Monabrata atau puasa tidak berbicara mengajarkan kita untuk menjadi hening. Kita hendaknya bermeditasi dan merenungkan apa-apa yang sudah kita perbuat. Seberapa banyak kita melakukan dharma? Dan sejauh mana kita sudah berjalan di jalan yang salah? Dengan duduk hening tanpa kata maka kita akan bisa menyadari keagungan dari Tuhan.

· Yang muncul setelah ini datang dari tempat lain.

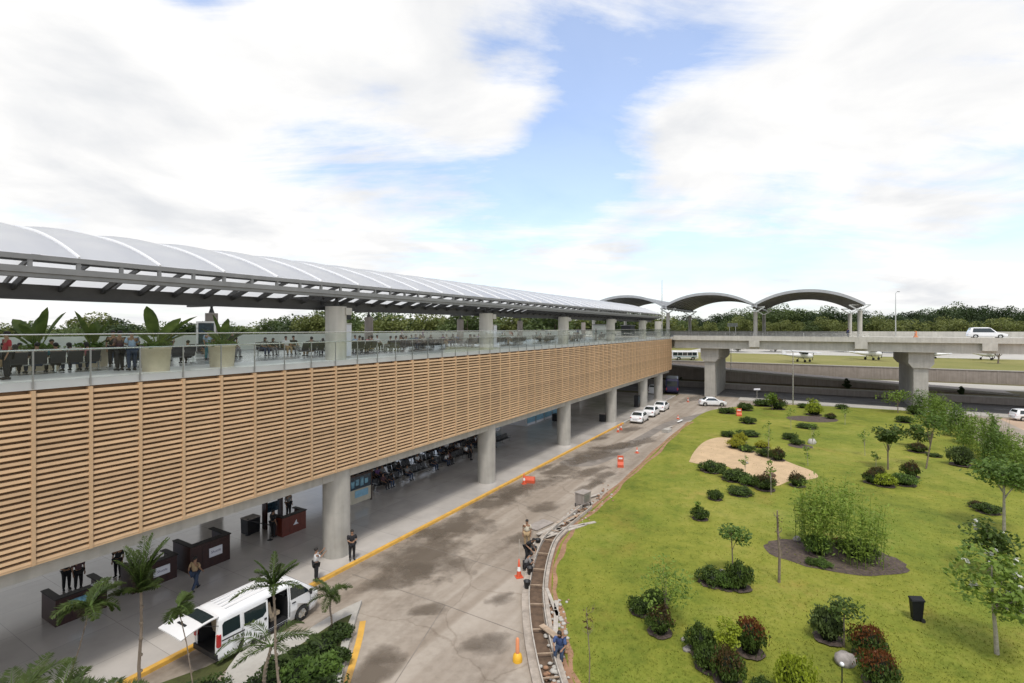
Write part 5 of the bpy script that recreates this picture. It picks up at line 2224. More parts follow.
planter(156, 23.5, 1.08, 1.02, 'round beige planter with big paddle leaves near the glass, left one', 5, 7, 2.2)
planter(222, 23.6, 1.12, 1.02, 'round beige planter with a dense fan of leaves near the glass, right one', 9, 9, 1.8)
planter(38, 28.5, 1.5, .9, 'planter with dark red green paddle leaves behind the seats at the far left', 14, 6, 2.3)
planter(92, 29.0, 1.3, .9, 'planter with a low fan of green leaves behind the standing travellers', 17, 8, 1.9)
for i, (x, q_) in enumerate(((345, 24.3), (493, 24.3))):
    t_ = thing('grey_cabinet', f'tall pale grey cabinet on the right side of the {ORD[i]} deck column', 'cabinet', PQ(x, q_, ZF), TH)
    b = MB()
    b.box(-.25, .35, -.2, .3, .0, 2.1)
    b.build('body', 'concrete_pale', t_)
    b = MB()
    b.box(-.2, .3, -.215, -.201, .1, 2.0)
    b.build('door', 'sign_white', t_)
t_ = thing('loudspeaker', 'dark loudspeaker bracketed to the right of the nearest deck column', 'loudspeaker', PQ(342, 23.7, 13.55), TH)
b = MB()
b.prism_y([(-.1, 0), (.55, -.05), (.55, .28), (-.1, .22)], -.15, .15)
b.build('cabinet', 'black_plastic', t_)
b = MB()
b.bar((-.3, 0, .1), (-.1, 0, .1), .05, .05)
b.build('bracket', 'steel_dark', t_)
t_ = thing('display_stand', 'white framed upright display between the two deck planters', 'display', PQ(206, 31, ZF), TH - .4)
b = MB()
b.box(-.5, .5, -.08, .08, .05, 2.2)
b.build('frame', 'white_paint', t_)
b = MB()
b.box(-.4, .4, -.1, -.081, .8, 2.1)
b.build('screen', 'screen_dark', t_)
for k, (x, q_) in enumerate(((602, 30), (628, 33))):
    t_ = thing('entrance_kiosk', f'{"dark" if k else "pale"} low kiosk on the deck toward its far end', 'kiosk', PQ(x, q_, ZF), TH)
    b = MB()
    b.box(-1.5, 1.5, -1, 1, 0, 2.3)
    b.build('body', 'black_plastic' if k else 'pale_wall', t_)
    b = MB()
    b.box(-1.7, 1.7, -1.2, 1.2, 2.301, 2.45)
    b.build('roof', 'steel_grey', t_)
# ------------------------------------------------------------ vehicles: hulls grown from a side outline
def hull(profile, wf, xcuts, zcuts, hole=None, rear_hole=None, K=8, bulge=None):
    """profile: closed (x, z) outline; wf(x, z): half width; hole: (x0, x1, z0, z1) left open in the right side"""
    bm = bmesh.new()
    bm.faces.new([bm.verts.new((x, 0, z)) for x, z in profile])
    for x in xcuts:
        bmesh.ops.bisect_plane(bm, geom=bm.verts[:] + bm.edges[:] + bm.faces[:], plane_co=(x, 0, 0), plane_no=(1, 0, 0))
    for z in zcuts:
        bmesh.ops.bisect_plane(bm, geom=bm.verts[:] + bm.edges[:] + bm.faces[:], plane_co=(0, 0, z), plane_no=(0, 0, 1))
    bm.verts.ensure_lookup_table()
    bm.verts.index_update()
    V = [(v.co.x, v.co.z) for v in bm.verts]
    F = [[v.index for v in f.verts] for f in bm.faces]
    bd = [[v.index for v in e.verts] for e in bm.edges if e.is_boundary]
    bm.free()
    bulge = bulge or (lambda x, z, t: (0, 0))
    n = len(V)
    verts = []

    def pt(i, t):
        x, z = V[i]
        bx, bz = bulge(x, z, t)
        return (x + bx, t * wf(x, z), z + bz)
    cols_ = {}
    mb = MB()
    ids = {}

    def vid(i, k):
        if (i, k) not in ids:
            ids[(i, k)] = len(mb.v)
            mb.v.append(pt(i, -1 + 2 * k / K))
        return ids[(i, k)]
    for f in F:
        cx = sum(V[i][0] for i in f) / len(f)
        cz = sum(V[i][1] for i in f) / len(f)
        mb.f.append(tuple(vid(i, K) for i in f))
        mb.m.append(0)
        mb.sm.append(True)
        if hole and hole[0] < cx < hole[1] and hole[2] < cz < hole[3]:
            continue
        mb.f.append(tuple(vid(i, 0) for i in f)[::-1])
        mb.m.append(0)
        mb.sm.append(True)
    for i, j in bd:
        if rear_hole and V[i][0] < .2 and V[j][0] < .2 and rear_hole[0] - .01 < V[i][1] < rear_hole[1] + .01 and rear_hole[0] - .01 < V[j][1] < rear_hole[1] + .01:
            rngk = [0, K - 1]
        else:
            rngk = range(K)
        for k in rngk:
            mb.f.append((vid(i, k), vid(j, k), vid(j, k + 1), vid(i, k + 1)))
            mb.m.append(0)
            mb.sm.append(True)
    return mb


def side_panel(poly, wf, off, side, zc=(), xc=()):
    bm = bmesh.new()
    bm.faces.new([bm.verts.new((x, 0, z)) for x, z in poly])
    for z in zc:
        bmesh.ops.bisect_plane(bm, geom=bm.verts[:] + bm.edges[:] + bm.faces[:], plane_co=(0, 0, z), plane_no=(0, 0, 1))
    for x in xc:
        bmesh.ops.bisect_plane(bm, geom=bm.verts[:] + bm.edges[:] + bm.faces[:], plane_co=(x, 0, 0), plane_no=(1, 0, 0))
    bm.verts.index_update()
    mb = MB()
    mb.add([(v.co.x, side * (wf(v.co.x, v.co.z) + off), v.co.z) for v in bm.verts], [[v.index for v in f.verts] for f in bm.faces], 0, True)
    bm.free()
    return mb


def cross_panel(pts, wf, off, tmax=.86, bulge=None, K=8):
    """a pane across the body following the outline points pts [(x, z)]"""
    bulge = bulge or (lambda x, z, t: (0, 0))
    mb = MB()
    v = []
    dx, dz = pts[-1][0] - pts[0][0], pts[-1][1] - pts[0][1]
    L = math.hypot(dx, dz)
    nx, nz = -dz / L, dx / L
    for x, z in pts:
        for k in range(K + 1):
            t = (-1 + 2 * k / K) * tmax
            bx, bz = bulge(x, z, t)
            v.append((x + bx + nx * off, t * wf(x, z), z + bz + nz * off))
    f = [(j * (K + 1) + k, j * (K + 1) + k + 1, (j + 1) * (K + 1) + k + 1, (j + 1) * (K + 1) + k) for j in range(len(pts) - 1) for k in range(K)]
    mb.add(v, f, 0, True)
    return mb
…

Disamping itu, ada pula bentuk pengendalian diri lain yang berupa pengurangan aktivitas dalam bentuk Catur Brata Penyepian. Catur Brata Penyepian ini mengajak kita untuk mengendalikan sikap prilaku agar tidak dipengaruhi oleh api amarah (kroda) dan loba (serakah). Kita juga ditekankan untuk mengurangi aktivitas kerja. Kita ditekankan untuk melakukan introspeksi diri mengenai kegiatan kerja yang kita lakukan dengan merenungkan apakah kerja yang kita lakukan sudah sesuai dengan dharma. Brata ini juga mengajak kita untuk mengurangi aktivitas keluar rumah dan menikmati hiburan-hiburan yang memanjakan indria. Indria-indria kita yang haus akan segala kenikmatan duniawi hendaknya dilatih terus menerus sehingga mampu untuk dikendalikan dan tidak menjadi terikat dengannya.
Pengendalian diri seperti ini hendaknya tidak hanya dilakukan pada hari raya-hari raya keagamaan saja. Pengendalian diri tersebut hendaknya diusahakan diamalkan setiap hari sehingga kita lebih mampu dalam melakukan pengendalian diri. Dengan demikian diharapkan kita menjadi pribadi yang lebih baik dari hari ke hari.